Wednesday, September 18, 2013

ruqayyahali 9/18

As a current student of theory, I like when things relate. Most of the time this doesn't make sense until the fifth time I read it and maybe even not then or even the twenty-fifth time. However, in this reading of "The Emergent Rules" by Charles Jenks, I am once again pulled into modernity and its schizophrenic nature.

He speaks about the eleven different ways in which art and architecture have developed over the ages. The rules with which they are associated and how they have been both forwarded and regressed by modernism. At the end o his discussion, Jenks says:

"Rules, however, do no necessarily a masterpiece make, and tend to generate new sets of dead-ends, imbalances and urban problems. Hence the ambivalence of our age to orthodoxy and the romantic impulse to challenge all canons of art and architecture while, at the same time, retaining them as a necessary precondition for creation: simultaneously promoting rules and breaking them." (Jenks 294)

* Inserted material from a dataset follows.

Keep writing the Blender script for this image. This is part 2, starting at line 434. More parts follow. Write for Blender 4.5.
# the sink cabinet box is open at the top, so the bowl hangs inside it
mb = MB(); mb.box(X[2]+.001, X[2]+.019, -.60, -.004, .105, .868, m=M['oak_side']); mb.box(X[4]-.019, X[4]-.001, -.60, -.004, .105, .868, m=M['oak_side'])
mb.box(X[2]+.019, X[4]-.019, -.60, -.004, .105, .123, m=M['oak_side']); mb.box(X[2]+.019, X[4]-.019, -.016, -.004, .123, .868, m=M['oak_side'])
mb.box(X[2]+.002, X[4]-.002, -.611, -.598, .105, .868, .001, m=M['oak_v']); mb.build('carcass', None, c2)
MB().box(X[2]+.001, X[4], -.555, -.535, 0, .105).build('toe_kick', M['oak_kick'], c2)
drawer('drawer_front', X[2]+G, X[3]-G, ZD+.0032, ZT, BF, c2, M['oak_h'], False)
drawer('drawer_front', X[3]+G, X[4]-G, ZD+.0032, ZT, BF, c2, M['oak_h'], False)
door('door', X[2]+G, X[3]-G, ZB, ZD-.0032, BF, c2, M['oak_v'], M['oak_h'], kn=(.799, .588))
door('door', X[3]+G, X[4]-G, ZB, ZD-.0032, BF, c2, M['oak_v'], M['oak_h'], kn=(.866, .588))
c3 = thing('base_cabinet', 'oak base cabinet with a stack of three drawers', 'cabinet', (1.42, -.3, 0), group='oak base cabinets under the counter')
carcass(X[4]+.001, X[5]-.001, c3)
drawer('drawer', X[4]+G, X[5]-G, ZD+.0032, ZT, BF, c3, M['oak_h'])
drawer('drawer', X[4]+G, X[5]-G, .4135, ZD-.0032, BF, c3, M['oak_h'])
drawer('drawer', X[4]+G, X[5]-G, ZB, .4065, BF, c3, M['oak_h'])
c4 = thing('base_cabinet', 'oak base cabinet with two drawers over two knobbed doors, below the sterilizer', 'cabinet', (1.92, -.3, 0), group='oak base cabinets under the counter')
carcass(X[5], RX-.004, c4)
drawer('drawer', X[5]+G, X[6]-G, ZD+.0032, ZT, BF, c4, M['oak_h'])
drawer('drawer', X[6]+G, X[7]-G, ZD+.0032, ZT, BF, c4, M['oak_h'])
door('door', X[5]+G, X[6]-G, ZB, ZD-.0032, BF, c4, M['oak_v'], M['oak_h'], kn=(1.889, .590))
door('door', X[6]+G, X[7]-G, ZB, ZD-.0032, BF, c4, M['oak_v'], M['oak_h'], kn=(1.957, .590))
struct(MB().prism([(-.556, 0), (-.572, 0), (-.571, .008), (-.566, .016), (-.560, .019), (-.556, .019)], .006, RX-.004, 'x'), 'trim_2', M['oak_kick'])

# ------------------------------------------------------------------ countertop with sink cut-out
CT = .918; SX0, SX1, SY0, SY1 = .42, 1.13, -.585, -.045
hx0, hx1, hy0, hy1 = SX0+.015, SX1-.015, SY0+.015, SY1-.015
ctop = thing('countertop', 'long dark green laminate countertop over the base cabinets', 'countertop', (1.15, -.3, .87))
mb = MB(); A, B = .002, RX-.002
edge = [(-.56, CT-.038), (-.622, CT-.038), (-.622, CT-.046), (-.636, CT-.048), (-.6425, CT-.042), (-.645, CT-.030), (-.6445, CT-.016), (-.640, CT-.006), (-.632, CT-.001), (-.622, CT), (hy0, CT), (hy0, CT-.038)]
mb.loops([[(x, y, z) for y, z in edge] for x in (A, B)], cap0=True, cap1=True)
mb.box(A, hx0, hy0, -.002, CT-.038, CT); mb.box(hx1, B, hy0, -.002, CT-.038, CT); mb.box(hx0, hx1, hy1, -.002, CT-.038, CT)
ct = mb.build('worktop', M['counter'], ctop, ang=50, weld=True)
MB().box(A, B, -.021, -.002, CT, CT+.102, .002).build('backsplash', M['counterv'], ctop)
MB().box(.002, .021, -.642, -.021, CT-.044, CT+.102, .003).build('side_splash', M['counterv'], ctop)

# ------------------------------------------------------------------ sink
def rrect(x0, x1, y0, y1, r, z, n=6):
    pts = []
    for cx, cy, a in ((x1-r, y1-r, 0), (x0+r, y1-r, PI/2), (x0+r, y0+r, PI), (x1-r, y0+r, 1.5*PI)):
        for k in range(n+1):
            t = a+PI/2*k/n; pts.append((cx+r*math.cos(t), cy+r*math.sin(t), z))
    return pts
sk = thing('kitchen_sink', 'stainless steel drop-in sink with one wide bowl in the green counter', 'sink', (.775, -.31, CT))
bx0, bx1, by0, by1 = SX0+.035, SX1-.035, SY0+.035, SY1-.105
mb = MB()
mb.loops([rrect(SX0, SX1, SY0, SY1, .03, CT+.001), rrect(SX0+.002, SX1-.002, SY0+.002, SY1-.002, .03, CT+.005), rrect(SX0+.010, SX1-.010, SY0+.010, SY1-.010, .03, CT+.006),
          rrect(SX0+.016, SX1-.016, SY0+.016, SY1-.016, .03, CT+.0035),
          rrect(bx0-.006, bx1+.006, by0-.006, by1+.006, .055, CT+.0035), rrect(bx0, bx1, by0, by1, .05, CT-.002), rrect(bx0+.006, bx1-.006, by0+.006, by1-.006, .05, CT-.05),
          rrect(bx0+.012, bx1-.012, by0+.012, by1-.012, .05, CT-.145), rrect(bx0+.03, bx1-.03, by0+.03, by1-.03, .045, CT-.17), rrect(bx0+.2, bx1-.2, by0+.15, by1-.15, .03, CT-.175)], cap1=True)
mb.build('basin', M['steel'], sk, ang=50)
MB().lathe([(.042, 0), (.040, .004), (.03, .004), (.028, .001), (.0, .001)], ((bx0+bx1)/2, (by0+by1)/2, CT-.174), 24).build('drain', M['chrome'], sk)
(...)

This brings me to my conclusion of the schizophrenia associated with modernism that is apparent throughout the themes of art and architecture in this particular article. The ever-changing nature of the evolution into the 'modern age' has both been argued for and against. We and the generation after us will always want to retain what has been done before for tradition's sake while seeking to break tradition and create new ideas and rules (more like guidelines, really) on every impulse we have.